L’Abbaye de Fontenay et l’architecture cistercienne/3.7

LE RÉFECTOIRE

Dans les abbayes cisterciennes, le réfectoire était généralement situé à l’opposé de l’église et perpendiculairement à la galerie du cloître, avec laquelle il communiquait. Celui de Fontenay ne manquait pas à la règle.

Si cette importante construction a disparu en grande partie, il a été facile de la reconstituer à l’aide des fondations récemment découvertes et aussi par la face intérieure de l’une des travées fig. 45), qui subsiste et forme actuellement le mur occidental du bâtiment connu sous la désignation d’ « Enfermerie ».

Ce réfectoire, dont nous donnons le plan, fut édifié au xiiie siècle et a dû remplacer une construction de même destination, mais de moindres proportions, contemporaine de l’origine de l’abbaye, qui ne tarda pas à devenir insuffisante. Il fut démoli vers 1745.

Il était divisé, dans le sens longitudinal, par une rangée de cinq faisceaux de huit colonnettes, formant deux nefs, et recevant les retombées de douze voûtes sur croisées d’ogives[1] ; un important tronçon de ces piliers, ainsi que la base sur laquelle il reposait, est conservé parmi les débris de sculpture réunis dans l’église.

Ph. C. Eslart.
44. Réfectoire de l’abbaye de Fossanova, chaire du lecteur.

Quatre longues fenêtres en tiers-point et superposées s’ouvraient dans chaque travée, répandant dans le réfectoire une abondante lumière. Celles de l’étage supérieur étaient encadrées d’une archivolte formée par un tore et un cavet et reposant sur d’élégants chapiteaux à crochets feuillages, qui couronnaient de hautes et minces colonnettes engagées. Quatre fenêtres semblables s’ouvraient également dans le mur du pignon sud. Au-dessous des fenêtres hautes, un bandeau régnait sur toute la longueur des parois, supporté, entre les fenêtres basses, par des colonnettes surmontées de chapiteaux à feuillages lancéolés. Ces colonnettes, alternativement simples ou groupées par faisceaux de trois, à l’aplomb des retombées des arcs d’ogives des voûtes, s’arrêtent à deux mètres du sol et sont amorties par des culots coniques dont l’extrémité semble rentrer dans la muraille. Ce détail de construction, très fréquent en Bourgogne et, en particulier, à Saint-Bénigne de Dijon, au déambulatoire de Pontigny, etc., a été souvent exporté par les cisterciens dans d’autres régions : en Angleterre, à Fountains et à Kirkstall ; en Italie, à Casamari, Fossanova, San-Martino, etc[2].

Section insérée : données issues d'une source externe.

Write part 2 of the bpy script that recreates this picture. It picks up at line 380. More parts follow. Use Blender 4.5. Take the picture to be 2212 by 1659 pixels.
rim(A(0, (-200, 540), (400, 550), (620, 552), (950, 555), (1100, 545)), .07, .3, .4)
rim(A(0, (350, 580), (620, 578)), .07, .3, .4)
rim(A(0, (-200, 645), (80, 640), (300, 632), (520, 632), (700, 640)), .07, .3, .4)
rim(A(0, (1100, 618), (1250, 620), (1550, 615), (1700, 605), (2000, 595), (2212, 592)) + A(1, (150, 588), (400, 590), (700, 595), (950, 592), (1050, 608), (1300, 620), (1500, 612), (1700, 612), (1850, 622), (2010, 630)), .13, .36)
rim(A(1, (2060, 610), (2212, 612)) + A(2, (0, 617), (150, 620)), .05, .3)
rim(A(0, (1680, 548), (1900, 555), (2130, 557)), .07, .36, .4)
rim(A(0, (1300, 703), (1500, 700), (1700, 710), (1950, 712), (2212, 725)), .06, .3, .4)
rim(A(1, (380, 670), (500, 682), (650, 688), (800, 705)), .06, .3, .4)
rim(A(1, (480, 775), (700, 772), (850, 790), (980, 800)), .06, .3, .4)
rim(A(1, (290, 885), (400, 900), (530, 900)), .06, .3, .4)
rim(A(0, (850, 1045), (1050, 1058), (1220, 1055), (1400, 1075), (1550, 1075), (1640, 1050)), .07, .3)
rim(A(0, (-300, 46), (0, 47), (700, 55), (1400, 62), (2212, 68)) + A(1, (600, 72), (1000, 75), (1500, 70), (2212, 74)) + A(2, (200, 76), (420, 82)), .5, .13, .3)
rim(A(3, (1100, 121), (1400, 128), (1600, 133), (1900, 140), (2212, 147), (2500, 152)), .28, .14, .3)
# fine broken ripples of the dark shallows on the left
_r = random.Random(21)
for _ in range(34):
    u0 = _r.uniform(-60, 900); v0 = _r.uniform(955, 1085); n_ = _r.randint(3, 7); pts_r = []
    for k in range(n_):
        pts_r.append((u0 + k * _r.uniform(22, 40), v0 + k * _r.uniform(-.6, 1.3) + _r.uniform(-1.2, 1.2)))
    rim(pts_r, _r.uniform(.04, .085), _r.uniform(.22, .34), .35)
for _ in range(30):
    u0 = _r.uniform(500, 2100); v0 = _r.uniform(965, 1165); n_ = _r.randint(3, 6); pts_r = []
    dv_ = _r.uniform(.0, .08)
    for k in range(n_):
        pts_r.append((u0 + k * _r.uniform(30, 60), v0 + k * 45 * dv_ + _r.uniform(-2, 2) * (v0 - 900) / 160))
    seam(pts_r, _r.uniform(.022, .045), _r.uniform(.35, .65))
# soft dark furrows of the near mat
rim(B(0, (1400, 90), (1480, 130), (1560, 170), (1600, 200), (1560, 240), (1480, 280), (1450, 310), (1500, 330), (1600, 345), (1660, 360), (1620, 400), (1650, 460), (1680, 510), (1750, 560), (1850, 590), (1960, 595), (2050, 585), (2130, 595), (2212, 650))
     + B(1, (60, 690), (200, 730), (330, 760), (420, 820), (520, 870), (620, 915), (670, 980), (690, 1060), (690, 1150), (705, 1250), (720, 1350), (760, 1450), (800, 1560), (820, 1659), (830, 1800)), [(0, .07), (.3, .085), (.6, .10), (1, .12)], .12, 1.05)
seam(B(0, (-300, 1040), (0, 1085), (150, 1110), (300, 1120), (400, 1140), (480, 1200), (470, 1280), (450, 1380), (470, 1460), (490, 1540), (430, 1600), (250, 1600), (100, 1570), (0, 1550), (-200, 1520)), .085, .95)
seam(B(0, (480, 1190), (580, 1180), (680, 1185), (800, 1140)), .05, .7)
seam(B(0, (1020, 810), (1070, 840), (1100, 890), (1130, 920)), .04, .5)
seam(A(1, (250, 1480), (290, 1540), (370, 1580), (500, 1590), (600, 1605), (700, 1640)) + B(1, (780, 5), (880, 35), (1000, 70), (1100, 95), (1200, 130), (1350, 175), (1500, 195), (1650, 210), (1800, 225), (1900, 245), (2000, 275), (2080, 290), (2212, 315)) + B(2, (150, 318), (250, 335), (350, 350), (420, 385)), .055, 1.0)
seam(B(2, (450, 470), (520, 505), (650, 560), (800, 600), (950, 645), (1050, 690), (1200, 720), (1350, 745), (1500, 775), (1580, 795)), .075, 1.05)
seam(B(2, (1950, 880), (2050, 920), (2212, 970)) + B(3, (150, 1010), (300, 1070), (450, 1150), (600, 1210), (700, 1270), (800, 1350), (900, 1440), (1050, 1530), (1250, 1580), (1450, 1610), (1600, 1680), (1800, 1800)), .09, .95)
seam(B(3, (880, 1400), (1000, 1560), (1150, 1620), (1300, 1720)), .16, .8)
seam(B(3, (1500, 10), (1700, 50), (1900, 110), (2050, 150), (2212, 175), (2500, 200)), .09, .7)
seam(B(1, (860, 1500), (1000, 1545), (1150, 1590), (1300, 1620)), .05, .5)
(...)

La raison d’être de cette disposition, tout au moins dans le cas actuel, était de laisser libre la partie inférieure des murs, le long desquels étaient alignées les tables des religieux.

Ph. L. B.
45. Travée du réfectoire.
(xiiie siècle)
Pendant le repas, un frère faisait une lecture pieuse du haut d’une chaire, généralement construite en encorbellement en forme de tribune, à laquelle on accédait par un escalier pratiqué dans l’épaisseur de la muraille. Nous en avons des exemples dans le réfectoire de Sénanque et aussi dans ceux de l’abbaye bénédictine de Saint-Martin-des-Champs de Paris (Conservatoire des Arts et Métiers), de Bonport (Eure), de Fossanova (fig. 44), de Poblet, etc.

Les cuisines et l’office aux provisions étaient situés dans la pièce contiguë au cloître et qui accompagne le réfectoire au couchant.

Enfin, le cellier et les magasins devaient se trouver, comme toujours, à l’ouest des bâtiments réguliers, à proximité des cuisines et parallèlement au réfectoire. Des substructions, récemment mises au jour, ne laissent aucun doute sur leur emplacement. Le cellier de Noirlac, merveilleusement conservé et placé de même façon, peut nous donner une idée précise de ce que devait être celui de Fontenay (fig. 46).

Au-dessus du cellier s’étendait une vaste salle sur toute la longueur du bâtiment, affectée, comme toujours, au dortoir des convers.

Ph. L. B.
46. Cellier de Noirlac.
ABBAYE DE FONTENAY
Ph. L. Bégule.

entrée de l’enfermerie            TRAVÉE DU RÉFECTOIRE            la forge
  1. Cette disposition, fort élégante, se retrouve fréquemment et en particulier à la Bussière, à Saint-Martin-des-Champs, à Paris ; au mont Saint-Michel, à Beauport (Côtes-du-Nord), à Saint-François de Nicosie (Chypre), etc.
  2. Cf. Enlart, Origines françaises de l’architecture gothique en Italie, p. 271.